Return only the number of lines holding the word "Distance".
--- Start of DATA PROVIDED ---
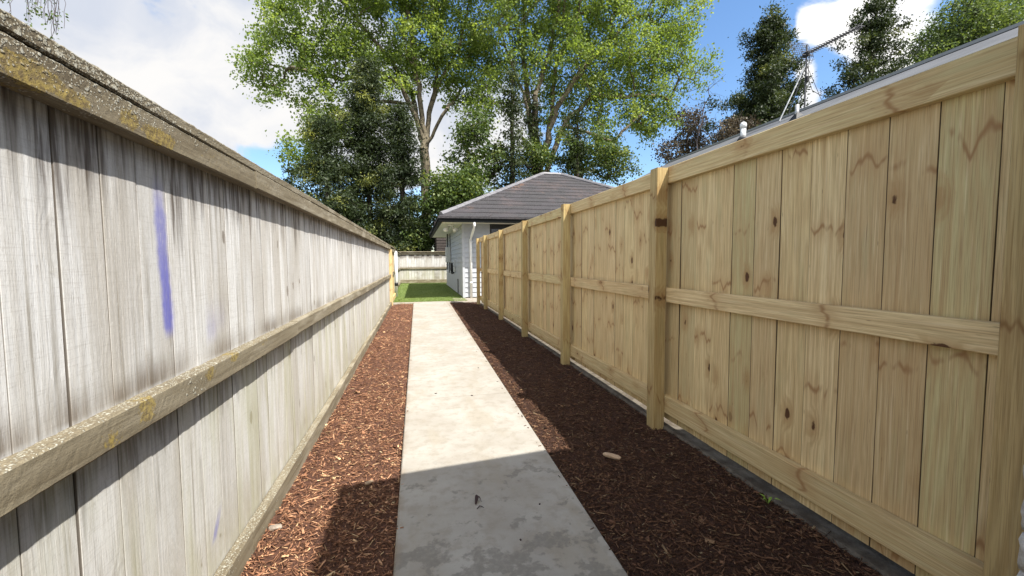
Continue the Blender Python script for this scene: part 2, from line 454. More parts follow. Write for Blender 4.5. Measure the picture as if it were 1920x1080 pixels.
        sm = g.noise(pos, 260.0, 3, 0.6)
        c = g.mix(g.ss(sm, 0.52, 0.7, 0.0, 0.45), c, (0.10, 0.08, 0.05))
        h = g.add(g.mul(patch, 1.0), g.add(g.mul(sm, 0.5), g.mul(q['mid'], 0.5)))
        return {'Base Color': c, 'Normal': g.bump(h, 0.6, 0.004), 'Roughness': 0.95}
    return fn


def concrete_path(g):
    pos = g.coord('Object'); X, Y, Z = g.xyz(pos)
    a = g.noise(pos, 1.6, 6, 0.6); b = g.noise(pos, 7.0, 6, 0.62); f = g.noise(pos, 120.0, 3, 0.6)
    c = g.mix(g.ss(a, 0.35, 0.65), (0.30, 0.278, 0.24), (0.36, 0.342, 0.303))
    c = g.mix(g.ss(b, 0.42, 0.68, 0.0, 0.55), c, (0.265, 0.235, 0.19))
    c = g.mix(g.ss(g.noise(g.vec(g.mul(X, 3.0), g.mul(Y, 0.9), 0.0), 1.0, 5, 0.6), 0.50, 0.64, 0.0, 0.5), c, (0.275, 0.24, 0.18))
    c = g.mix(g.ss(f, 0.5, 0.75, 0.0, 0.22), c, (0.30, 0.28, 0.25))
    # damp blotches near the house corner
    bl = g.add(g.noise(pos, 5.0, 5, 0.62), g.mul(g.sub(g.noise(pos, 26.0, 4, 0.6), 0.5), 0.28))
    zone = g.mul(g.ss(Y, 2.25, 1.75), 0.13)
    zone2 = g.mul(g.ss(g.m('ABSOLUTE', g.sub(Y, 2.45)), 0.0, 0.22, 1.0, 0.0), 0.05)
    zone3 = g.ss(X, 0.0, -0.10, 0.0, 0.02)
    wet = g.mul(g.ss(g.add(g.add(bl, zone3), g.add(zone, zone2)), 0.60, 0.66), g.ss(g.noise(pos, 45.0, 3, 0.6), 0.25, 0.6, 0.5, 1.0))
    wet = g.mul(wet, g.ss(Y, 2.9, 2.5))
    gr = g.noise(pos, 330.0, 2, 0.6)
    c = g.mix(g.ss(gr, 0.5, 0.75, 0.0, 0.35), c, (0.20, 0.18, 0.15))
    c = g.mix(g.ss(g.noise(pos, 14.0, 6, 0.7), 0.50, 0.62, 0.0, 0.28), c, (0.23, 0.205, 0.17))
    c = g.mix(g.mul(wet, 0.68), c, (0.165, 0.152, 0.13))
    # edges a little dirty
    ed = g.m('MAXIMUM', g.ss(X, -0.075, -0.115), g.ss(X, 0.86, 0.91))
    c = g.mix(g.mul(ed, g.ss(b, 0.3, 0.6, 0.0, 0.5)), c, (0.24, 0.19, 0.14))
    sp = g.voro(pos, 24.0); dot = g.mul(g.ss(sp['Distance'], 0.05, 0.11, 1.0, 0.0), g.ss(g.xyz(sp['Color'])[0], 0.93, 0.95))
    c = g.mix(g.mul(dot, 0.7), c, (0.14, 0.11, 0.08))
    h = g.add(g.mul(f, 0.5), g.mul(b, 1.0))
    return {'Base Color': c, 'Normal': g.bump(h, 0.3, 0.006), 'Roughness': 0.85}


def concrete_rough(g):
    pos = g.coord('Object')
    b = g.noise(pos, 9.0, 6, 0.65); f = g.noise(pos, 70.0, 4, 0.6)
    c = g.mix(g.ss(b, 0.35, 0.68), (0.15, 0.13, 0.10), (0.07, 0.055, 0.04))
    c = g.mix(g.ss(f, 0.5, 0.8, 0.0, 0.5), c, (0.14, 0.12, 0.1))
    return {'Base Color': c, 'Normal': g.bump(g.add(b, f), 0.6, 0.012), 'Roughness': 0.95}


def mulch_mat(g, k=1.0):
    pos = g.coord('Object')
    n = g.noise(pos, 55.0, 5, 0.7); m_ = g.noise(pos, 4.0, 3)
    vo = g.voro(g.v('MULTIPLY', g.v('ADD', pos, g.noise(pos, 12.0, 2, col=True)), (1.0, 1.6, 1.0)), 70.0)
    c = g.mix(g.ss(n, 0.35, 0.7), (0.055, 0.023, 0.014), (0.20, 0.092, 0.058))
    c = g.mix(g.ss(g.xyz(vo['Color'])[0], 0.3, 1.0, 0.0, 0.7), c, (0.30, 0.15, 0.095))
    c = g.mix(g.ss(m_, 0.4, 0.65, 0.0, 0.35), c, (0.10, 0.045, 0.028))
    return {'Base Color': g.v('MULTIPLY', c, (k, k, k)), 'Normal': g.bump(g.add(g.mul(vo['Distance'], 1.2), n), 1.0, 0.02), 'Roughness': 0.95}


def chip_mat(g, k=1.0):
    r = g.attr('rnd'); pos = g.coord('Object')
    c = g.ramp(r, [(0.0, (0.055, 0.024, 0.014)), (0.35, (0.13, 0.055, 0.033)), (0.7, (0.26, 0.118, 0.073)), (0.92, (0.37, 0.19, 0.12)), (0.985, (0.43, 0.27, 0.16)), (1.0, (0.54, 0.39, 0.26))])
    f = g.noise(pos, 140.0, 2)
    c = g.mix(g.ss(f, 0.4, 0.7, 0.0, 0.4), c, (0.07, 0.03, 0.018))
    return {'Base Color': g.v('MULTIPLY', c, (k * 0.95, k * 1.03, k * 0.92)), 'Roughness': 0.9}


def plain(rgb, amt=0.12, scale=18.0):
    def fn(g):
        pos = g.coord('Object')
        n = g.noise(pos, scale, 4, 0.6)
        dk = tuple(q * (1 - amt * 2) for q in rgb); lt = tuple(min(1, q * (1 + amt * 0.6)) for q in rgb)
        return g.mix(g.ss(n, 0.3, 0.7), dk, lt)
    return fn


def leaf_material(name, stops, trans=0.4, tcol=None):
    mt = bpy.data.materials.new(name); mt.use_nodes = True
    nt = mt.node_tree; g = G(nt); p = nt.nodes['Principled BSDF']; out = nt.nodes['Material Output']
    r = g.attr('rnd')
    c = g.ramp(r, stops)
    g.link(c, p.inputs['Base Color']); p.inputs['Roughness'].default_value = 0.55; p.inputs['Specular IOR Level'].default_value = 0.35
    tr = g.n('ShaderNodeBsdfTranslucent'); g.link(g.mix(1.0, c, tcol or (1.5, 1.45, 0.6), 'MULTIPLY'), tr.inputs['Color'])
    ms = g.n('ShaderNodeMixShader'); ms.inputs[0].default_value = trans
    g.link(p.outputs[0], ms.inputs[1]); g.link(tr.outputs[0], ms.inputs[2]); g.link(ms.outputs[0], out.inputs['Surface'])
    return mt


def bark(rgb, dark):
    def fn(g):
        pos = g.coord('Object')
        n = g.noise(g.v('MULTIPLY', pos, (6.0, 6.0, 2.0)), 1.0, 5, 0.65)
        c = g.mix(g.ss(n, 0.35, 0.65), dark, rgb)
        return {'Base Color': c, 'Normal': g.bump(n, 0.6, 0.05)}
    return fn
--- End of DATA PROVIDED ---
◆ OUTPUT ◆
2